I am already connected, I am already understood, I am already loved, unless I believe otherwise. There is no situation in which I am not understood, included, approved of, liked or loved, unless I’m believing a stressful thought that says so. And that thought is never true. 

How do I know? Because it hurts to believe it and when I question the thought, I find that what is hurting me is the belief in the thought itself  - not an actual lack of understanding, inclusion, approval, or love, but a thought of it, a thought that can only be proved with more thoughts

Connection is what I am. It’s my default setting with the world. If I think and do nothing I am connected. I have to take steps to DIS-connect. Without the thought, “disconnected,” there is no way to be disconnected. And so I see that I am connected. Always. And that realization is within ME. No one can deprive me of it or take it from me.

Noticing this is the end of social anxiety. 

I do not need people to connect with me. That’s already happening. My job is to refrain from breaking our connection in my own mind. To just be aware of, and allow and bask in the benevolent reality of it all.

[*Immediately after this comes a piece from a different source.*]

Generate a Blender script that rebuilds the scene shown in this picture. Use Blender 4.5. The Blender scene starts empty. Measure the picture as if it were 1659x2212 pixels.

People may say or do things I don’t agree with, they may appear confused about what I say and do. They may turn and walk away from me in the middle of a sentence. They may point and laugh and call me names. They may direct their anger at me. They may yell that I’m not welcome, push me out of the building and slam the door. 

I can understand and connect with all of it. I’ve been there. Every separating behavior I witness is just my experience of separation. Whenever I’m experiencing separation, I am the separator. And when I’m not, I’m not. And when I recognize that we are all one thing, that “they” are nothing more than my state of mind, experienced, I can see that there is no problem but the problem I make of anything. 

This is hard for me to understand when I’m in the throes of believing my thoughts of separation.

There’s nothing to do but love what is. Not like, prefer or seek to sustain everything that happens, but to meet it with love. For no other reason than that I love to love.

Because the experience of meeting the world with love (the experience of the ACT itself) gives me everything I’ve ever really wanted from another person.